Il referente principale nelle primissime scene di Irina Palm sembra essere il cinema di Ken Loach, con il suo sguardo discreto ma amorevole per le classi sociali britanniche meno agiate, costrette a confrontarsi con le difficoltà della vita e spesso in grado di affrontarle con una senso di fatalismo che diventa ironia. Se ricordiamo con ammirazione lavori come Piovono pietre e soprattutto Riff Raff, ci si accorge come le intenzioni del regista Sam Garbarski si muovono verso quel tipo di cinema, volto ad indagare la condizione di precarietà dei loro protagonisti senza però ridurli a retoriche “vittime del sistema”. Questo è il pregio principale della pellicola, che lavora sul personaggio di Maggie/Irina in maniera funzionale ma forse un po’ schematica: il percorso interiore di Maggie è sviluppato senza tocchi o svolte narrative particolarmente originali, mentre al contrario la sua funzione di “agente catalizzatore” per le altre figure in scena si dimostra molto più interessante: sono coloro che orbitano intorno a questa donna che sono costretti a fare i conti con la sua nuova “condizione”, e reagiscono tirando fuori le rispettive personalità più vere e sincere.
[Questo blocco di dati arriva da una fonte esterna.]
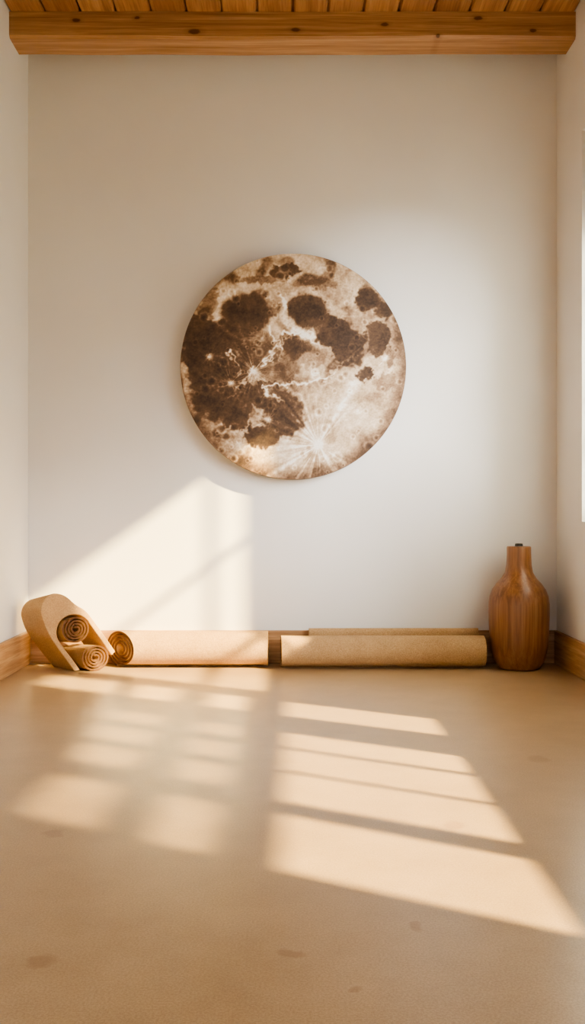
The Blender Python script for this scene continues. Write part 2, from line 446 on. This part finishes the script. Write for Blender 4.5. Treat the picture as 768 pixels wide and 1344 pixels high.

In questo senso il personaggio di Miki, interpretato da un grande Manojlovic, è quello che alla fine si mostra al pubblico come maggiormente sfaccettato e calibrato, soprattutto quando analizza la sua condizione con la lucidità di un’unica frase: “odiavo essere povero”.
Marianne Faithfull presta la sua fisicità assolutamente coerente ad un figura di donna delineata con sottile freschezza, in una pellicola che possiede il vantaggio di un’idea iniziale assolutamente divertente a lo svantaggio di non avere le capacità per sfruttarne fino in fondo tutte le potenzialità, soprattutto quelle comico-grottesche. Irina Palm rimane un film decisamente gradevole, molto ben equilibrato nella gestione dei toni e nella progressione drammaturgica della sceneggiatura. Rimane la curiosità soltanto potenziale di immaginare cosa sarebbe stato di questo soggetto in mano ad un autore maggiormente deciso ad indagarne le sfaccettature “eversive”, quando Garbarski sembra limitarsi a suggerirle con quadretti comunque più che gustosi.